Sei es die Produktion der Inuik-Filmgruppe Igloolik Isuma Productions, die Studie Andreas Siekmanns oder die Fotografie Rawi Agarwals, um nur einiges zu nennen: Einen wichtigen Bezugspunkt für die documenta bildet die Bestimmung des sozialen Raums durch die Arbeit. Ihre transformative Kraft betonen die Tische zum Arbeiten und Nachdenken des neodadaistischen Alchimisten Victor Grippo aus Argentinien oder Dieter Roths »Große Tischruine«. Dieter Roths Hinterlassenschaft, diese monströse Wucherung, scheint kurz davor zu sein, wie im Märchen »Der süße Brei« durch die Fenster des Ateliers zu quellen und den Außenraum mit einem Chaos zu überschwemmen, in dem kein vernünftiger Warentausch mehr möglich ist.

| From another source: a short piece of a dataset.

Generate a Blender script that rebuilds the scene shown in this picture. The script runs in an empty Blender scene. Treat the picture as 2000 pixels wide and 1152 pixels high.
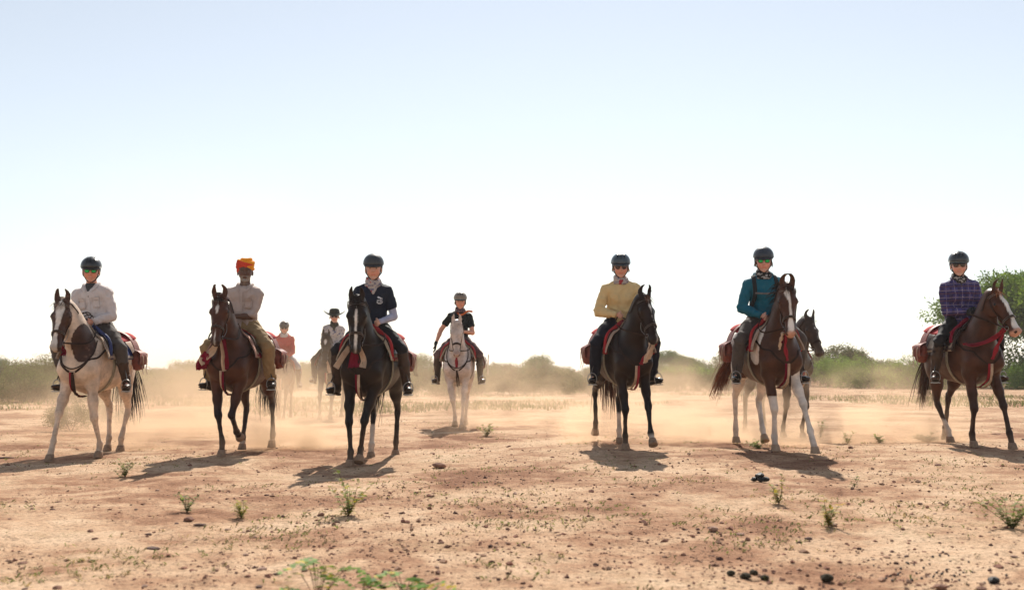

So wird ein Gedächtnis gebahnt durch Korrespondenzen, zum Beispiel zwischen dem legendären Film »Handsworth Songs« des britischen Black Audio Film Collective, den politischen Landschaftsgemälden des Argentiniers Fabian Marcaccio und Constants Architekturmodellen zu New Babylon, dieser plastischen Lebenskunst für einen Urbanismus nach der Abschaffung der Arbeit. Wenn die Documenta 11 eine Würde beanspruchen kann, dann liegt sie in solchen Korrespondenzen. Die Documenta funktioniert wie ein Transformator, der vielfältige Kräfte aufnimmt, ihre Affinitäten und Kollisionen testet und sie verstärkt wieder abgibt. Die Ablenkbarkeit, deren Erfahrung sie in ihrer Passage machen, kann ein Kriterium für die Stärke dieser Kräfte sein.